I've been following Easy Rawlins since reading Devil in a Blue Dress in the '90s. That's a lot of time to give to a character. And as I read Little Green, I realized that I hadn't been following Easy, the character, all these years. In the past I was more invested in other parts of the stories.
I had enjoyed the cases Easy solved, and the way his creator Walter Mosley laid out Los Angeles and the complicated relationship between whites, blacks and Latinos in post-World War II California. I loved Easy's adopted family, his friendship with Raymond "Mouse" Alexander (who is always Don Cheadle when I picture him) and his complicated romantic relationship with Bonnie.
But, Easy is — or was — too cup-half-empty for me. There isn't a lot of joy inside him. "You look at the world and see what's there," one character says to him.
This book changed all that for me.
As Little Green opens, Easy is waking up from a two-month-long semicoma after drunkenly driving his car over a cliff in 2007's Blonde Faith. Everyone — even Mosley — thought he was dead. Mouse was making arrangements for his funeral. But not so fast: Like Easy says, the world keeps on turning. And Ezekiel "Easy" Rawlins is alive. He is alive.
No sooner than he opens his eyes, Easy's given a case to solve: find a young man who went to the Sunset Strip in West Hollywood one night and didn't return. His mama wants him home.
Still wondering if he's alive and if he is, then why, Easy stumbles out of his sick bed on wobbly legs and sets off on the hunt. But is he looking for the boy or himself? Will he find either of them?
And while he's only been out of commission for two months, the Summer of Love has taken hold and Easy finds himself having to navigate a new world of anti-establishment hippies, with their free love and drugs. Still, for Easy, a black man from the Deep South, operating outside and sliding narrowly along the edges of the lines is old hat: "Citizens like me knew that whatever you had could be taken away in an instant. We knew that value was first and foremost defined by the hand that offered it. Those on the receiving end were one-legged tightrope walkers," he says at one point.

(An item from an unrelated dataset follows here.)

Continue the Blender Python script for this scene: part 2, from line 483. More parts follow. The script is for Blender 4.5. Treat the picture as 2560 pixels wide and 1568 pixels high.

As usual, Easy barters and trades his way through the novel, and Mosley even takes us back to Devil in a Blue Dress, reminding longtime readers like me how we got hooked in the first place. By the end, it's clear that there's an old Easy and a new Easy. "I was a man again," he says, "on the job again, back in the world where nothing ever turned out right but it kept right on turning anyway."
This old-new Easy deals with life, death, rebirth and redemption. And he's still here.